Toeschouwer ben ik uit een hoge toren,
een ruimte scheidt mij van de wereld af,
die ik kleiner zie en als van heel ver-af,
en die ik niet aanraken kan en horen.
Toen zich mijn handen tot geen daad meer hieven,
zagen mijn ogen kalm de dingen aan:
een stoet van beelden zag ik langs mij gaan,
stil mozaïkspel zonder perspectieven.
Het nieuwe van deze poëzie zit 'm niet in de vorm: we zien zes keurig rijmende kwatrijnen zonder opvallende beeldspraak en zonder vreemde zinnen. Wat is er dan wel nieuw aan dit gedicht? Het is veelzeggend, nieuw en typisch modernistisch hoe deze jonge dichter zich in het allereerste gedicht van zijn eerste bundel aan zijn lezers voorstelt. Hij schrijft niet ‘Ik wandel in de straten’, maar ‘Mijn eenzaam leven wandelt in de straten’, waaruit al meteen een zekere afstand spreekt. Een afstand die de ‘ik’ neemt ten opzichte van zichzelf. Ook in de volgende strofen gebeurt dat. Hij ziet zichzelf achtereenvolgens als een middeleeuwse kloosterling, een renaissancistische kunstenaar en een negentiende-eeuwse dichter. Hier spreekt niet een man uit één stuk, maar iemand die zichzelf als versplinterd ervaart. Dat maakt hem tot ‘toeschouwer’, tot iemand die afgescheiden is van de wereld.
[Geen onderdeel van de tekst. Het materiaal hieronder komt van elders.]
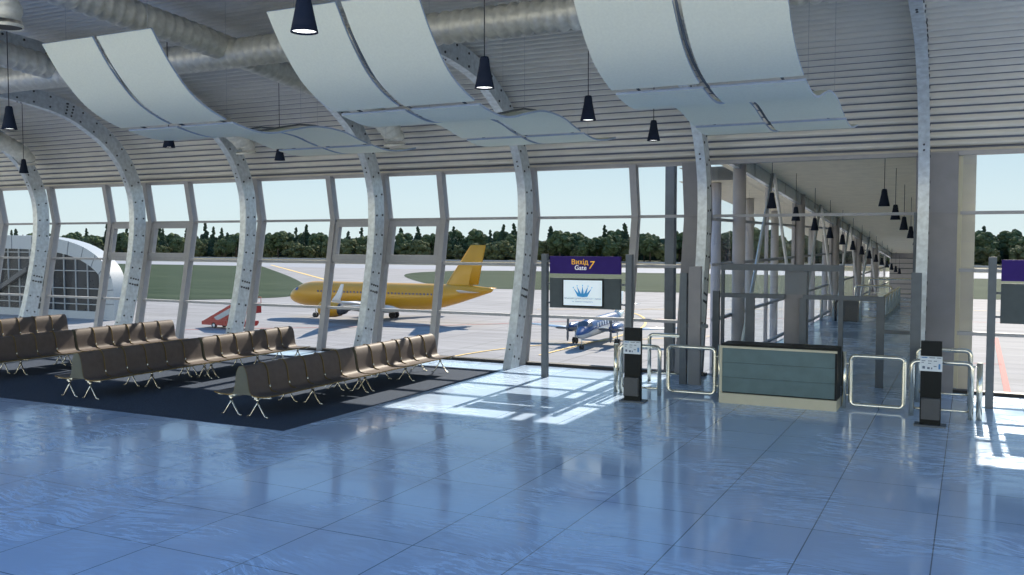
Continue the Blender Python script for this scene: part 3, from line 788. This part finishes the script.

Aan die afgescheidenheid draagt ook de typisch modernistische twijfel bij over de vraag of de werkelijkheid die ons omringt kenbaar is, en of het mogelijk is die werkelijkheid in taal te vangen. Veel modernistische teksten, of het nu romans zijn of gedichten, reflecteren op dat soort vragen. De modernist gelooft niet dat in literatuur een getrouwe afspiegeling van de werkelijkheid gegeven kan worden. Het literaire kunstwerk staat volgens de modernisten dan ook principieel los van die werkelijkheid. Het is ‘autonoom’.